┌─ The input
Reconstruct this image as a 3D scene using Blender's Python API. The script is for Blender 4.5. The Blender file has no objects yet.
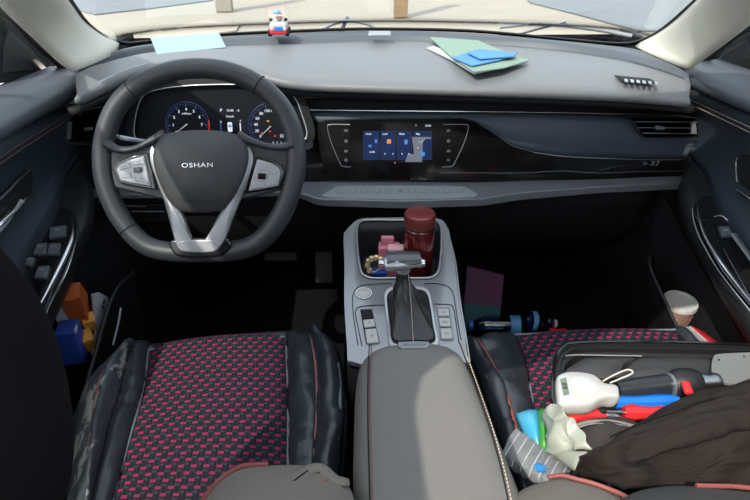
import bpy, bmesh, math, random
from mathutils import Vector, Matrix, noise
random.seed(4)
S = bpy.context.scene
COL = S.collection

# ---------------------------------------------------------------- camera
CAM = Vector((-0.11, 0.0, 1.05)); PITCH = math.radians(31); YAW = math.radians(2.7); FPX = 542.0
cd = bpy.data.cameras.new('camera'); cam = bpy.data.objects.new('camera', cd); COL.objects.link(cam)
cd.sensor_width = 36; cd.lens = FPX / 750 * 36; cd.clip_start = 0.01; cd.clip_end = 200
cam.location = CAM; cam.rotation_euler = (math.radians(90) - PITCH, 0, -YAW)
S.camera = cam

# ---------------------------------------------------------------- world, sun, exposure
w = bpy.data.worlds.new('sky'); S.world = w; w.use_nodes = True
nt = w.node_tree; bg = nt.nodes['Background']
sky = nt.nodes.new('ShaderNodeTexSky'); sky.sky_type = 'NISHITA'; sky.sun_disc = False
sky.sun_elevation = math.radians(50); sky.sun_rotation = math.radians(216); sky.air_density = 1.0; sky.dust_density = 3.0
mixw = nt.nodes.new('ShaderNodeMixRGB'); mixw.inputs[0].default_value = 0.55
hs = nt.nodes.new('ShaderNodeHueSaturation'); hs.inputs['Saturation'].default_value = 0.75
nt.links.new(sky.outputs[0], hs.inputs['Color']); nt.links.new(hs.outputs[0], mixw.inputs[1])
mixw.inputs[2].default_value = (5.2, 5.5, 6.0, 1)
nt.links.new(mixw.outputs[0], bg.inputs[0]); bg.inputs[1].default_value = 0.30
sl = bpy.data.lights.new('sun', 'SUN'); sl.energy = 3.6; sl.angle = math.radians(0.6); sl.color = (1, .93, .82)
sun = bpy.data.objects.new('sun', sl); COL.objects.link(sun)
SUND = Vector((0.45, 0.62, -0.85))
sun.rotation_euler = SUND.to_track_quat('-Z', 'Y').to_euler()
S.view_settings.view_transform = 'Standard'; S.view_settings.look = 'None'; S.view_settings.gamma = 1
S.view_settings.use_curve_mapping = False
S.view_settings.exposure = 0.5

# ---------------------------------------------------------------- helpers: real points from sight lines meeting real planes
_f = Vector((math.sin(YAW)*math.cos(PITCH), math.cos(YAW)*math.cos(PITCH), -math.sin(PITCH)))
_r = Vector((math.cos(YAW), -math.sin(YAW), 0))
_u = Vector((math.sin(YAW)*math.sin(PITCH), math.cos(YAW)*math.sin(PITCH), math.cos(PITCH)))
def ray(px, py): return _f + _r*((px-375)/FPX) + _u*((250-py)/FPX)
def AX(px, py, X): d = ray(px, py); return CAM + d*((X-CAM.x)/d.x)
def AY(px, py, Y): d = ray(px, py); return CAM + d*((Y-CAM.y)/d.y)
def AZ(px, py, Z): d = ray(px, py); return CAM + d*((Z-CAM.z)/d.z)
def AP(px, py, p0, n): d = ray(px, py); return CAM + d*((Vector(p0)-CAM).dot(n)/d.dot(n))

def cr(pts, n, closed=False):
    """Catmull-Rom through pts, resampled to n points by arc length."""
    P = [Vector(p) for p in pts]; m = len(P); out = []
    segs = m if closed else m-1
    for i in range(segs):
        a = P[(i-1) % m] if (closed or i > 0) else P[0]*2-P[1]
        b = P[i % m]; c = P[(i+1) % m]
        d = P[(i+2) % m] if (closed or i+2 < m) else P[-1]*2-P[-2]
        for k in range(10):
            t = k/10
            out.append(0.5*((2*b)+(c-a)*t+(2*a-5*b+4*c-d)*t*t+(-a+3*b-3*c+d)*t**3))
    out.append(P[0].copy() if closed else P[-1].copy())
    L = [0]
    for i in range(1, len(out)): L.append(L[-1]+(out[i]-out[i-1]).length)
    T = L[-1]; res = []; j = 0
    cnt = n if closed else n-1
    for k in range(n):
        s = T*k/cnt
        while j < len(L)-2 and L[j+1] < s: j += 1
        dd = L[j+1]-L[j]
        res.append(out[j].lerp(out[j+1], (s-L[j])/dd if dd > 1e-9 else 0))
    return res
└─
┌─ The input
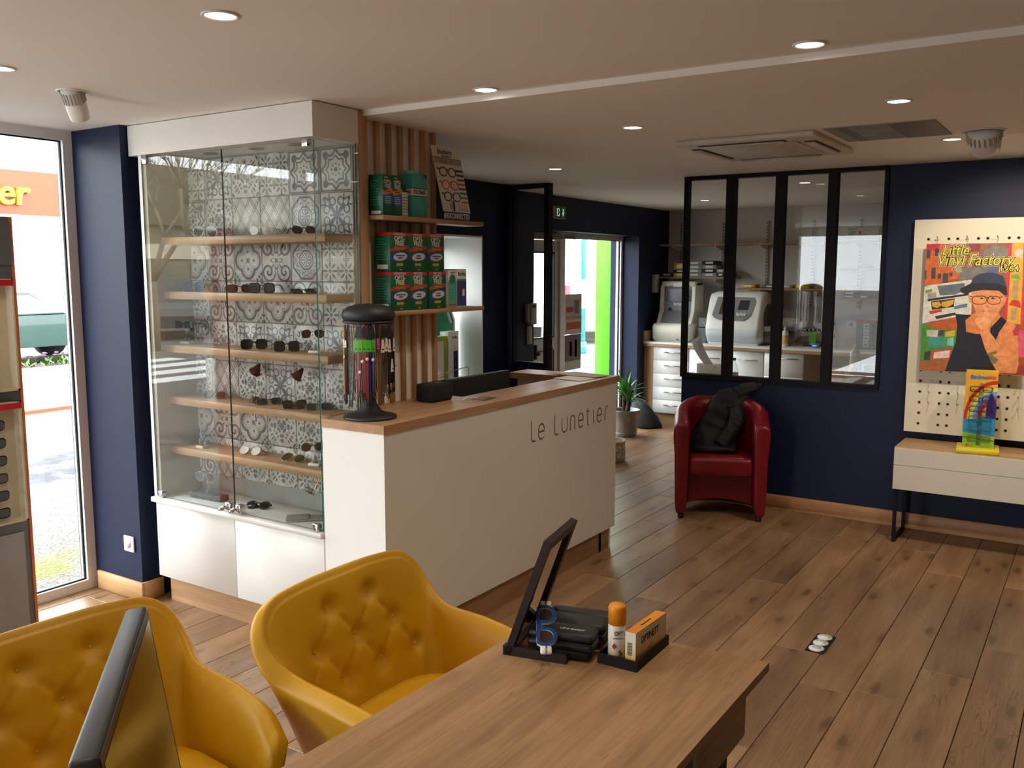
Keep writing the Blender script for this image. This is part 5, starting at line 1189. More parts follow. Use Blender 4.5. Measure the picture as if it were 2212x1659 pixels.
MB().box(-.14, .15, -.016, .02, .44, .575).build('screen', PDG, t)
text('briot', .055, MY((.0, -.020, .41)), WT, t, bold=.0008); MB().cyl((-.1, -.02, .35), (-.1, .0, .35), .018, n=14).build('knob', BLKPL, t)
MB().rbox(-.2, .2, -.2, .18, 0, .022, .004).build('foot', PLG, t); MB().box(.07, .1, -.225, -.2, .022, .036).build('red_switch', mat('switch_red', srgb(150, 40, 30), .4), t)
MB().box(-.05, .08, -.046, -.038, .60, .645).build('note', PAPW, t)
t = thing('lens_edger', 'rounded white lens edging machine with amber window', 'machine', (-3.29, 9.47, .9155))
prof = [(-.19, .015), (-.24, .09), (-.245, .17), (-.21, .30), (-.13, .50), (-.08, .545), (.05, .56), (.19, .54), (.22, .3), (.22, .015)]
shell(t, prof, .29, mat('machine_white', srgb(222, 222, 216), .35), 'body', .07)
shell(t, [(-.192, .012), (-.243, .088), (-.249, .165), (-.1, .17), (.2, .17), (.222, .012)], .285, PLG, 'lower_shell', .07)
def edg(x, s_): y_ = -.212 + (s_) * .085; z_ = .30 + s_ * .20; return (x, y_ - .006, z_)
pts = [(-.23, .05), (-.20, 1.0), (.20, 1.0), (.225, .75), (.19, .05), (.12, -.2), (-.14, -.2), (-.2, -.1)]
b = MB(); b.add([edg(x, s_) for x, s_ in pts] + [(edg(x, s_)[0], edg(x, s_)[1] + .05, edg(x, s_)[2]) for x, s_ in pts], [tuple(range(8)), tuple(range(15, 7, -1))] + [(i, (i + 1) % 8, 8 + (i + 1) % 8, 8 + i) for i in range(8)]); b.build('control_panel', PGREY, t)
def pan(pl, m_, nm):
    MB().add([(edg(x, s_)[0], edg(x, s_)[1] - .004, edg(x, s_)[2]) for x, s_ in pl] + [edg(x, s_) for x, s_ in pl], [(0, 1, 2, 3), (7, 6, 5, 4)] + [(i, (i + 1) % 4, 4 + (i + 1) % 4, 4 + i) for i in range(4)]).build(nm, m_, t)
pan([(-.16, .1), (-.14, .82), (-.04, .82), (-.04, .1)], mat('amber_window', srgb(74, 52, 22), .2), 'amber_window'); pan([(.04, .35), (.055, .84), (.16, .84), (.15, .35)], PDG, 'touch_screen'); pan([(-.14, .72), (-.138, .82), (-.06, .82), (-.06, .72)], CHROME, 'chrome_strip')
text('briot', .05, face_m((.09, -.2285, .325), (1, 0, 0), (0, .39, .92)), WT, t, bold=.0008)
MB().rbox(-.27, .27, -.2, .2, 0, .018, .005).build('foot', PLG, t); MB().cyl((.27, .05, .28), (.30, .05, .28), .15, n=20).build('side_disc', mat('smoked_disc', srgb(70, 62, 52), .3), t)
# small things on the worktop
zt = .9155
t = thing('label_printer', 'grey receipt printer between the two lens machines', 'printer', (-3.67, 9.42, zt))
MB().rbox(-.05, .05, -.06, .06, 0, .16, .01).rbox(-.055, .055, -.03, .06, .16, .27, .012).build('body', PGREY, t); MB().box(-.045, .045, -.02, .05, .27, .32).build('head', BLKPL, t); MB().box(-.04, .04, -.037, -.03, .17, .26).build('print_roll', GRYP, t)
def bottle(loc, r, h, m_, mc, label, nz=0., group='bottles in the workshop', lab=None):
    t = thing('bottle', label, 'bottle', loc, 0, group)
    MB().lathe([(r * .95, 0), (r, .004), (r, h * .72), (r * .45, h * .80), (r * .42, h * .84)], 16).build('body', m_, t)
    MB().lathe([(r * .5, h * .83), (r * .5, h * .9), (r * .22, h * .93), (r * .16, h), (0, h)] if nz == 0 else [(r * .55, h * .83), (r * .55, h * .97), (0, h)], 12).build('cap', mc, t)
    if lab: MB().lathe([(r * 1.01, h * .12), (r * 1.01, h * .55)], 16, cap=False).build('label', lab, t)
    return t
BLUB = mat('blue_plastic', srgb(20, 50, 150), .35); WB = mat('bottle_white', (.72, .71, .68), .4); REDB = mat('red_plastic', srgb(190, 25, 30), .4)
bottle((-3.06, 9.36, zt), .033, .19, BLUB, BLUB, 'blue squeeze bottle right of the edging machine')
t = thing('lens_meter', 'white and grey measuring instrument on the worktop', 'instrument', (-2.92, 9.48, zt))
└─
What needs to be done: Write out exactly the lines from the one that has "Reconstruct this image" down to the one that has "COL = S.collection", including both. Pictures stay out of the copy.

Solution for this problem:
Reconstruct this image as a 3D scene using Blender's Python API. The script is for Blender 4.5. The Blender file has no objects yet.
import bpy, bmesh, math, random
from mathutils import Vector, Matrix, noise
random.seed(4)
S = bpy.context.scene
COL = S.collection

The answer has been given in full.